What is the need for sustainable agriculture?
Sustainable agriculture is created with the motive to preserve the environment and create a life for all living beings in a balance. It benefits the environment by maintain soil quality, reducing water usage and minimizing soil erosion. There are various trends in sustainable agricultural practices that helps in preserving the environment from the consumers side, like veganism.
Challenges faced by sustainable agriculture:
Sustainable agriculture not only tries to conserve natural resources but also tries to develop them for future generations and their survival. However, this motive should align with the current livelihoods and should not be limited to an indicator of income levels but must also include public health concerns, social standard of living and education level in the country.
Improving agricultural productivity while maintaining all natural resources is a prerequisite for sustainable farmers.
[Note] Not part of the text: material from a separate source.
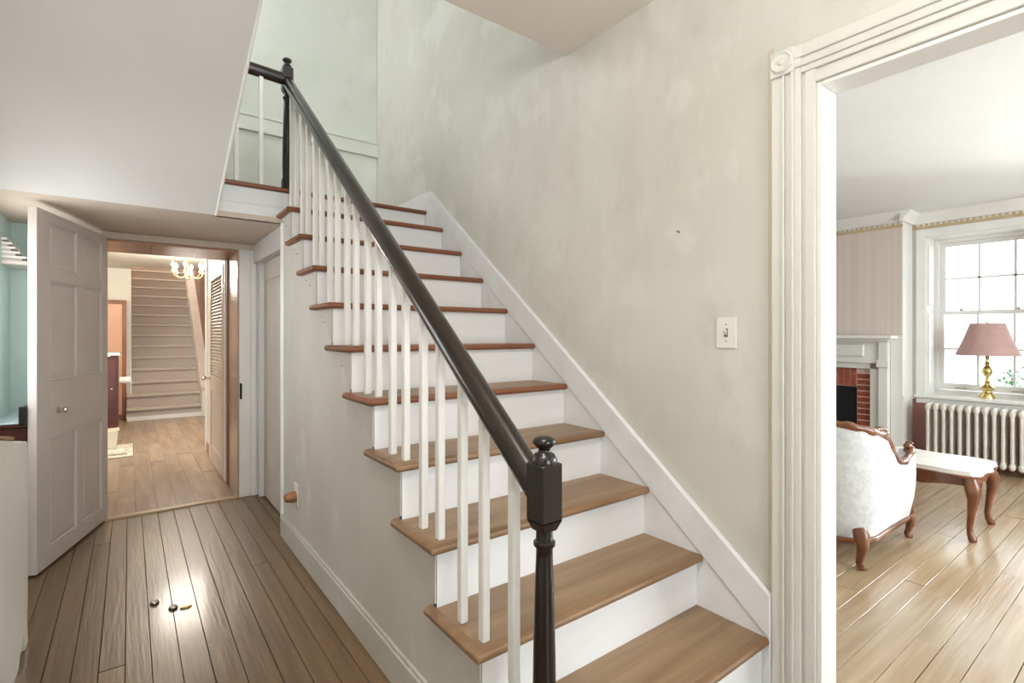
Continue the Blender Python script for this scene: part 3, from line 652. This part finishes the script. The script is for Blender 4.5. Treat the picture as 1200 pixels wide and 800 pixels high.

Regardless of the scale of operations, even small farmers can shift to sustainable farming that will create a huge accumulated impact on a global scale.
Land and water management: Rural farmers are heavily dependent on the conditions of soil and water bodies in and around their surroundings. This means that they are dependent on the natural eco system and are ironically the biggest cause of pollution to the resources through dumping and misuse. The land and water resources are under extreme pressure and are constantly deteriorating. Issues like deforestation, overgrazing, intensive cultivation have all caused an imbalance in the natural ecosystem. This has drastically reduced the quality and quantity of available natural resources and increased the volatility and scarcity of the same.
Land management systems: There are five main roads of change in cultivation land that developed countries have reflected upon to increase sustainability:
- Expanding and intensifying irrigated agriculture
- Intensifying marginal land with high population density
- Higher quality of rainfed lands
- Increase in urban agriculture
- Expand agricultural practices to lesser populated lands as well
These practices allow agricultural practiced to be completely independent from each other where the risks and resources associated with each is unique and the available opportunities for diversification and integration improve the overall usage and quality of land.
Water management: there is a vast increase in demand for clean water that is spread across both rural and urban areas for various purposes. Big corporations are also under competition to choose between the use of available water sources for consumption or other activities like developing hydropower plants and irrigation units etc. As the pressure on water sources increase, it not only degrades the quality but also raises serious health and environmental concerns that must be dealt with appropriately.
Land users can also enhance a variety of environmental services that range from carbon sequestration to regulating hydrological flows. All practices no matter how minute help in contributing to the process of preserving the natural biodiversity. The failure of previous conventional conservation methods can be attributed to poor and inappropriate techniques that were not compatible with the prevailing conditions. However, shifting focus now on stopping soil erosion, increasing soil productivity and developing other resources is of prime focus in sustainable agriculture.